Can’t speak for others and I’m very technically not a convert but an extremely late revert (baptized a year after my birth to make my grandmother happy and never brought up in the faith at all, not a word). I attend TLM exclusively because it’s an option for me and have done since the day I was confirmed.
When I started in RCIA at a OF parish I quickly ditched the children’s bible printouts and teen catechism and used a Douay-Rheims bible and A Brief Catechism for Adults by Fr. William J. Cogan pub. 1951/58 and a Roman catechism. I started reading and listening to St. John Chrysostom at the outset. Tradition is exactly what I wanted, not the church of what’s happening. That said, I won’t leave no matter what.
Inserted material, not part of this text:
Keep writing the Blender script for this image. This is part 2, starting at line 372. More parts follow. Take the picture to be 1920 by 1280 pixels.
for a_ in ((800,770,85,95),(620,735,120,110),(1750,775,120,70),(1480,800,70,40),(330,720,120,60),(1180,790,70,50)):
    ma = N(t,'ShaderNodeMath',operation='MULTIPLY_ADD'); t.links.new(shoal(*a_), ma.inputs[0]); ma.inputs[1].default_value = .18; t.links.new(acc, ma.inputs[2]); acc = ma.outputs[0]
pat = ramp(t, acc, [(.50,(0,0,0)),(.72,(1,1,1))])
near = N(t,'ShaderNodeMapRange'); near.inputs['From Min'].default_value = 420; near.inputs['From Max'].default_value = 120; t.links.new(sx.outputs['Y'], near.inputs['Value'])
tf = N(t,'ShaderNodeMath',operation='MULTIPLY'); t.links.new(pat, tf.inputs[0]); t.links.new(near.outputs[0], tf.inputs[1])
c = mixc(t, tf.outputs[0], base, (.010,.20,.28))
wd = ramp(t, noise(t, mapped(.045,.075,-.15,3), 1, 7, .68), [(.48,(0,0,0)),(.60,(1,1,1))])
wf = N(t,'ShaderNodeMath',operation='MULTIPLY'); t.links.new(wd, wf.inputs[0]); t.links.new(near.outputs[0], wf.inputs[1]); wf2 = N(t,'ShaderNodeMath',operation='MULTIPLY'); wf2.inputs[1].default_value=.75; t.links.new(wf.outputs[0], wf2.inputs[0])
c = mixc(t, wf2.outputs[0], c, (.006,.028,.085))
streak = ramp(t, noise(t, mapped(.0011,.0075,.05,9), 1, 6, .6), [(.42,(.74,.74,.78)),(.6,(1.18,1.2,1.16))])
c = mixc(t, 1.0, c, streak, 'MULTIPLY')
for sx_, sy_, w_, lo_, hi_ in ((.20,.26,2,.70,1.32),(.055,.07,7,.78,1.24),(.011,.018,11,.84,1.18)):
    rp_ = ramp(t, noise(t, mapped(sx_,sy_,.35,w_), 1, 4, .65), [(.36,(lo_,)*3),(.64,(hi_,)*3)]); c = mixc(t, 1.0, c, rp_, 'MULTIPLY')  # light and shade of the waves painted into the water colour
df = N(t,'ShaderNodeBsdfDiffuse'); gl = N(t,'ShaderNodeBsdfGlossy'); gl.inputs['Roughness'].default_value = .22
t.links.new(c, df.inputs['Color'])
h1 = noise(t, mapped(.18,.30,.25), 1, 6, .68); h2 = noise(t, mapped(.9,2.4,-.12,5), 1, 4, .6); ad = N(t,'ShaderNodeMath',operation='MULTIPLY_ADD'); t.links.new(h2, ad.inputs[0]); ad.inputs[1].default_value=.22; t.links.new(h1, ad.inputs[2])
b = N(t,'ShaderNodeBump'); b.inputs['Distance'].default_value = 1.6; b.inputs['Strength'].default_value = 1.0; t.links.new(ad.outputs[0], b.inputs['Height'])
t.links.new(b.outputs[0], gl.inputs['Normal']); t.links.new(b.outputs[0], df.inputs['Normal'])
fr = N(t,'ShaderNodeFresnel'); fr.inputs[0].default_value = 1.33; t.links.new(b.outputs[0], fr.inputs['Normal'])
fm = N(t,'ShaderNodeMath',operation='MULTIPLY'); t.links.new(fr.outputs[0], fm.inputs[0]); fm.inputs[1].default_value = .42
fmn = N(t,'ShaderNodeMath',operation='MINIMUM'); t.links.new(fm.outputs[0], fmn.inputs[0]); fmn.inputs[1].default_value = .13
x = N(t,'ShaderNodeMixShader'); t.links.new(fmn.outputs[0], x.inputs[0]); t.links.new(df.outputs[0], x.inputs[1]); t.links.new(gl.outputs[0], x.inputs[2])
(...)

I truly believe God brought me (nearly kicking and screaming) into the Catholic Church. I had initially intended to attend a church (read: any) as a means of joining a group of people who were more conservative in their values than the typical people of my locality. Like a social club. I didn’t have any faith, natural or supernatural. I was mainly looking at fundamentalist (not mainline, lesbian ministers and rainbow flags on the church, which so many seem to have) protestants (which held no appeal other than “conservative” values and EO, which I knew little to nothing about, but seemed aesthetically more appealing to me. During this period I actually gained faith. I believe it was supernatural but regardless, it made this search more important because now I had to find not a church that fit my tastes, but that was the true church. I was still quite leery of the Catholic Church for all the problems with which we are all familiar. I really didn’t want it to be the Catholic Church. It is. I submitted.
I’ve had to submit and jettison a lot of things about me and my preferences and desires since then and I haven’t regretted it once and I’m incredibly grateful that God was kind enough and merciful enough to bring me to His Church and show me His way and gift me with His Sacraments.
Not sure what prompted this “conversion” story, I guess it felt like part of why I “lean” traditional though I’m not sure that’s clear in the telling. Oh well.